La ordenada parcela de ayer aparece hoy como productora de frutos que ya la posmodernidad ha olvidado o ha echado a perder. Los tesoros de antes no cuentan ni sus luces, al parecer, se valoran. Puede que haya menos guerras pero ¿se ha visto cuántos accidentes de tráfico, cuántos delitos hay? ¿La velocidad? Todo el comienzo del siglo XX fue un canto a la velocidad del tren, del teléfono, del avión, del coche o de la aspirina que aliviaba en un santiamén. El siglo XX nació creyendo en la bendición de su progreso en aceleración mientras que ahora se cotizan las slow cities y se adora la slow food.

Pocos periodos han sido menos queridos que éste y, sin embargo, ahora viene a dibujarse otra época tanto o más importante que la inaugurada hace cien años y si parece convulsa no es sino porque coincide con la quiebra de lo viejo (en la familia, en la escuela, en el amor) y todavía no ha terminado su cimentación. ¿Mucha corrupción en la política? ¿No será por que el sistema político se encuentra en putrefacción? ¿Mucho desapego juvenil en la cultura? ¿No será porque esta cultura ya no pega? ¿Mucho abuso entre los magnates de la economía? ¿No será porque esta globalización requiere ahora (no magnates sino) magnanimidad?

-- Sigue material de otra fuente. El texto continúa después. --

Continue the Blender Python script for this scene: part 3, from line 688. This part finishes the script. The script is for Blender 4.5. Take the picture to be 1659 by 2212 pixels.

Una batería de preguntas tejen, de un lado, el asombro que ensombrece la visión tradicional de la época pero que, de otro, asientan una luminosa construcción. No es la primera vez ni será la última que la Historia General entre en crisis y se haga difícil de entender para todos aquellos que, encanecidos y enconados, no ven claro con sus lentes de antes pero que acaso pronto una buena óptica antireflectante será suficiente para no admirar con tan ridículo arrobo los reflejos de atrás.